You are looping over the list and removing from it. So by the time you get to the halfway point, the second half of the list is gone and the for loop stops because there are no more items to iterate over anymore.
Print out your list each iteration and you'll see what is happening:
>>> text2 = list('hello')
>>> backwards = []
>>> for char in text2:
...     backwards.append(text2[-1])
...     del text2[-1]
...     print 'char:', char, 'backwards:', backwards, 'text2:', text2
... 
char: h, backwards: ['o'] text2: ['h', 'e', 'l', 'l']
char: e, backwards: ['o', 'l'] text2: ['h', 'e', 'l']
char: l, backwards: ['o', 'l', 'l'] text2: ['h', 'e']
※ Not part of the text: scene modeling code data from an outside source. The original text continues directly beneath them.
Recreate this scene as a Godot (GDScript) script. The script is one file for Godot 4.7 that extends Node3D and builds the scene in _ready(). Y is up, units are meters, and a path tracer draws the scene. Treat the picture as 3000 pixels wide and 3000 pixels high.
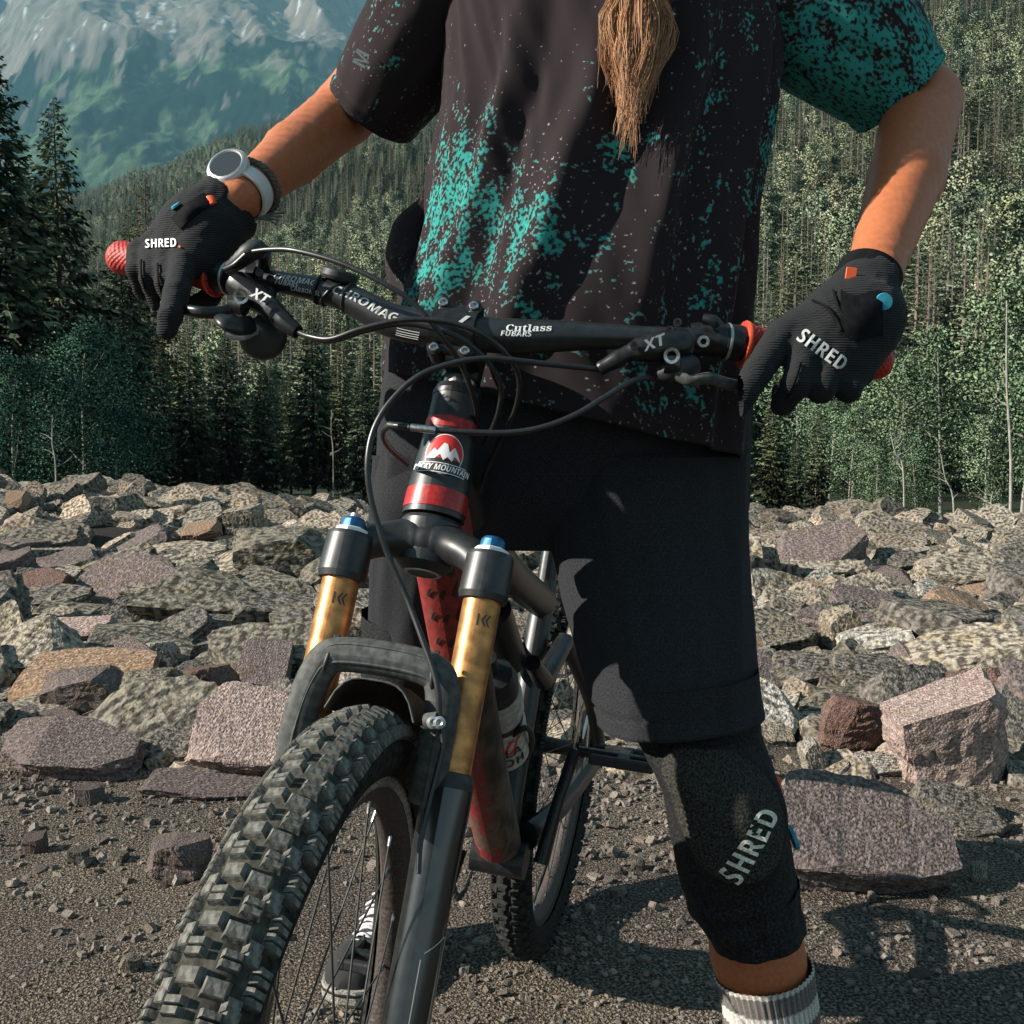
extends Node3D
# A rider astride a mountain bike at the edge of a talus field, forest and peaks behind.
# y is up, metres; the camera looks towards -z.

const EYE := Vector3(0, 0.98, 0)
const PITCH := 5.0
const FOV := 50.0
const FOCAL := 3216.76          # focal length in the photograph's own 3000-pixel units

# ---------------------------------------------------------------- geometry helper
class Geo:
	var v := PackedVector3Array()
	var uv := PackedVector2Array()
	var c := PackedColorArray()
	var ix := PackedInt32Array()
	var colored := false

	func add(p: Vector3, t := Vector2.ZERO, col := Color.WHITE) -> int:
		v.push_back(p); uv.push_back(t); c.push_back(col)
		return v.size() - 1

	func tri(a: int, b: int, d: int) -> void:      # counter-clockwise seen from outside
		ix.push_back(a); ix.push_back(d); ix.push_back(b)

	func quad(a: int, b: int, d: int, e: int) -> void:
		tri(a, b, d); tri(a, d, e)

	func join(o: Geo, t := Transform3D.IDENTITY) -> void:
		var at := v.size()
		for i in o.v.size():
			v.push_back(t * o.v[i]); uv.push_back(o.uv[i]); c.push_back(o.c[i])
		for i in o.ix:
			ix.push_back(i + at)
		colored = colored or o.colored

	func normals() -> PackedVector3Array:
		var n := PackedVector3Array(); n.resize(v.size())
		for k in range(0, ix.size(), 3):
			var a := v[ix[k]]
			var f := (v[ix[k + 2]] - a).cross(v[ix[k + 1]] - a)
			n[ix[k]] += f; n[ix[k + 1]] += f; n[ix[k + 2]] += f
		for i in n.size():
			n[i] = n[i].normalized() if n[i].length_squared() > 1e-20 else Vector3.UP
		return n

	func mesh(flat := false, given := PackedVector3Array()) -> ArrayMesh:
		var a := []; a.resize(Mesh.ARRAY_MAX)
		if flat:
			var fv := PackedVector3Array(); var fn := PackedVector3Array(); var fu := PackedVector2Array(); var fc := PackedColorArray()
			for k in range(0, ix.size(), 3):
				var p := v[ix[k]]
				var f := (v[ix[k + 2]] - p).cross(v[ix[k + 1]] - p).normalized()
				for j in 3:
					fv.push_back(v[ix[k + j]]); fn.push_back(f); fu.push_back(uv[ix[k + j]]); fc.push_back(c[ix[k + j]])
			a[Mesh.ARRAY_VERTEX] = fv; a[Mesh.ARRAY_NORMAL] = fn; a[Mesh.ARRAY_TEX_UV] = fu
			if colored: a[Mesh.ARRAY_COLOR] = fc
		else:
			a[Mesh.ARRAY_VERTEX] = v; a[Mesh.ARRAY_NORMAL] = given if given.size() == v.size() else normals(); a[Mesh.ARRAY_TEX_UV] = uv
			if colored: a[Mesh.ARRAY_COLOR] = c
			a[Mesh.ARRAY_INDEX] = ix
		var m := ArrayMesh.new()
		m.add_surface_from_arrays(Mesh.PRIMITIVE_TRIANGLES, a)
		return m

	# rings: Array of PackedVector3Array with equal counts, counter-clockwise seen from the far end
	func loft(rings: Array, cap0 := true, cap1 := true, close := true, tint: Array = []) -> void:
		var at := v.size()
		var k: int = rings[0].size()
		var w := k + (1 if close else 0)
		for r in rings.size():
			for i in w:
				var q: int = i % k
				add(rings[r][q], Vector2(float(i) / k, float(r) / maxf(1, rings.size() - 1)), tint[r] if tint.size() else Color.WHITE)
		for r in rings.size() - 1:
			for i in w - 1:
				quad(at + r * w + i, at + r * w + i + 1, at + (r + 1) * w + i + 1, at + (r + 1) * w + i)
		if cap0: _cap(rings[0], true, tint[0] if tint.size() else Color.WHITE)
		if cap1: _cap(rings[-1], false, tint[-1] if tint.size() else Color.WHITE)

	func _cap(ring, flip: bool, col: Color) -> void:
		var m := Vector3.ZERO
		for p in ring: m += p
		var mid := add(m / ring.size(), Vector2(0.5, 0.5), col)
		var at := v.size()
		for p in ring: add(p, Vector2(0.5, 0.5), col)
		for i in ring.size():
			var j: int = (i + 1) % ring.size()
			if flip: tri(mid, at + j, at + i)
			else: tri(mid, at + i, at + j)

	# tube along points; rad is a float or an array; squash flattens the section along "flatdir"
	func tube(pts: Array, rad, seg := 10, caps := true, squash := 1.0, ref := Vector3.ZERO) -> void:
		var rings := []
		var t0: Vector3 = (pts[1] - pts[0]).normalized()
		var s := ref if ref != Vector3.ZERO else (Vector3.UP if absf(t0.y) < 0.9 else Vector3.RIGHT)
		s = (s - t0 * s.dot(t0)).normalized()
		for i in pts.size():
			var t: Vector3 = (pts[mini(i + 1, pts.size() - 1)] - pts[maxi(i - 1, 0)]).normalized()
			s = (s - t * s.dot(t)).normalized()
			var b := t.cross(s)
			var r: float = rad[i] if rad is Array or rad is PackedFloat32Array else rad
			var ring := PackedVector3Array()
			for j in seg:
				var a := TAU * j / seg
				ring.push_back(pts[i] + s * (cos(a) * r * squash) + b * (sin(a) * r))
			rings.push_back(ring)
		loft(rings, caps, caps)

	# profile: points (radius, height) turned about the y axis, from bottom to top outside
	func lathe(profile: Array, seg := 24, hard := true) -> void:
		var run := [profile]
		if hard:
			run = []
			for i in profile.size() - 1: run.push_back([profile[i], profile[i + 1]])
		for part in run:
			var rings := []
			for p in part:
				var ring := PackedVector3Array()
				for j in seg:
					var a := -TAU * j / seg
					ring.push_back(Vector3(cos(a) * p.x, p.y, sin(a) * p.x))
				rings.push_back(ring)
			loft(rings, false, false)

	# box with chamfered edges
	func box(size: Vector3, bevel := 0.0, t := Transform3D.IDENTITY) -> void:
		var h := size * 0.5
		var b := minf(bevel, minf(h.x, minf(h.y, h.z)) * 0.95)
		if b <= 0.0: b = minf(h.x, minf(h.y, h.z)) * 0.04
		var g := Geo.new()
		var id := {}
		for sx in [-1, 1]:
			for sy in [-1, 1]:
				for sz in [-1, 1]:
					for ax in 3:
						var p := Vector3(sx * (h.x - b), sy * (h.y - b), sz * (h.z - b))
						p[ax] = [sx, sy, sz][ax] * h[ax]
						id[[sx, sy, sz, ax]] = p
		var face := func(pts: Array, n: Vector3) -> void:
			var k := []
			for p in pts: k.push_back(g.add(p))
			var f: Vector3 = (pts[1] - pts[0]).cross(pts[2] - pts[0])
			if f.dot(n) < 0: k.reverse()
			for i in range(1, k.size() - 1): g.tri(k[0], k[i], k[i + 1])
		for ax in 3:
			var u := (ax + 1) % 3; var w := (ax + 2) % 3
			for s in [-1, 1]:
				var pts := []
				for q in [[-1, -1], [1, -1], [1, 1], [-1, 1]]:
					var key := [0, 0, 0, ax]; key[ax] = s; key[u] = q[0]; key[w] = q[1]
					pts.push_back(id[key])
				var n := Vector3.ZERO; n[ax] = s
				face.call(pts, n)
			for q in [[-1, -1], [1, -1], [1, 1], [-1, 1]]:
				var pts2 := []
				for e in [[-1, u], [1, u], [1, w], [-1, w]]:
					var key2 := [0, 0, 0, e[1]]; key2[ax] = e[0]; key2[u] = q[0]; key2[w] = q[1]
					pts2.push_back(id[key2])
				var n2 := Vector3.ZERO; n2[u] = q[0]; n2[w] = q[1]
				face.call(pts2, n2)
		for sx in [-1, 1]:
			for sy in [-1, 1]:
				for sz in [-1, 1]:
					face.call([id[[sx, sy, sz, 0]], id[[sx, sy, sz, 1]], id[[sx, sy, sz, 2]]], Vector3(sx, sy, sz))
		join(g, t)

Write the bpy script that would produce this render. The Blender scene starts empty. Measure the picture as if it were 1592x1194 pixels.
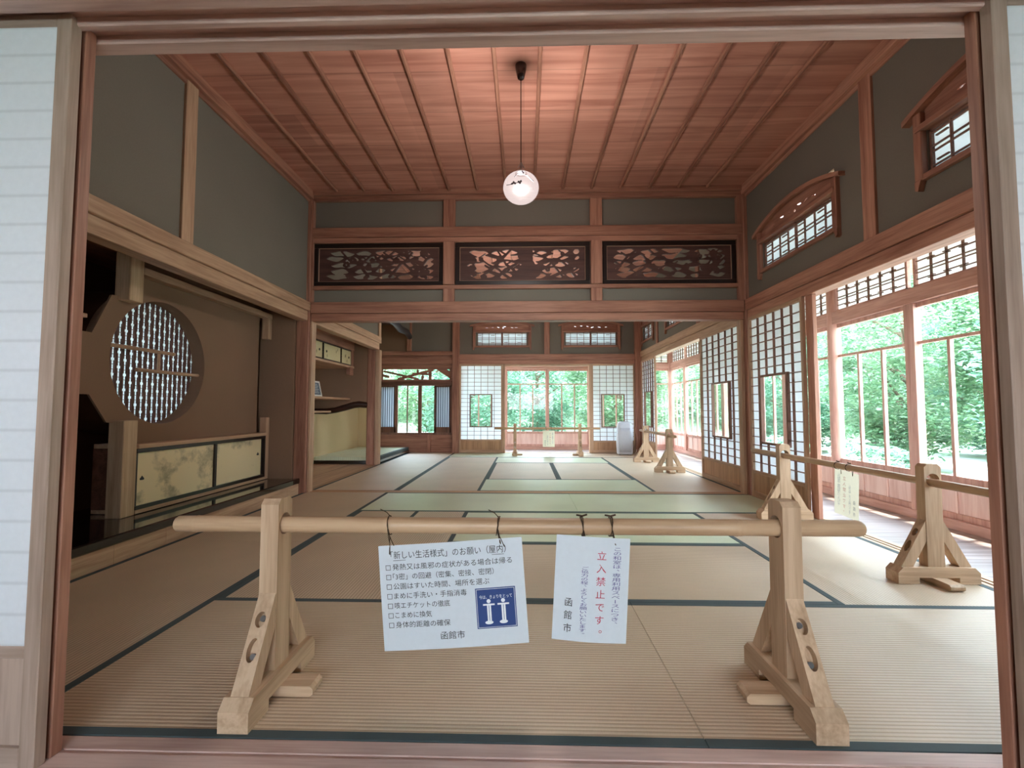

The for loop then stops, because there is no more items to iterate over left; after iterating over indexes 0, 1 and 2, the list has been shortened to the point where there is no index 3 anymore.
You could use a while loop instead:
while text2:
    backwards.append(text2[-1])
    del(text2[-1])
Now the loop only stops when text2 is entirely empty.
Or you could loop over text, which has the same length and the same characters in it; it is almost as pointless as your original for loop because you ignore the char loop target just the same:
for char in text:
    backwards.append(text2[-1])
    del(text2[-1])
but text at least is not being shortened as you loop, so your iteration doesn't end prematurely.
Or you could use a separate index to pick the character to add, adjusting it each iteration, and then not delete from text2:
index = -1
for character in text2:
    backwards.append(text2[index])
    index -= 1
Now you'll iterate len(text2) times. Of course, you then don't need to convert text to a list anymore, you could just index into text.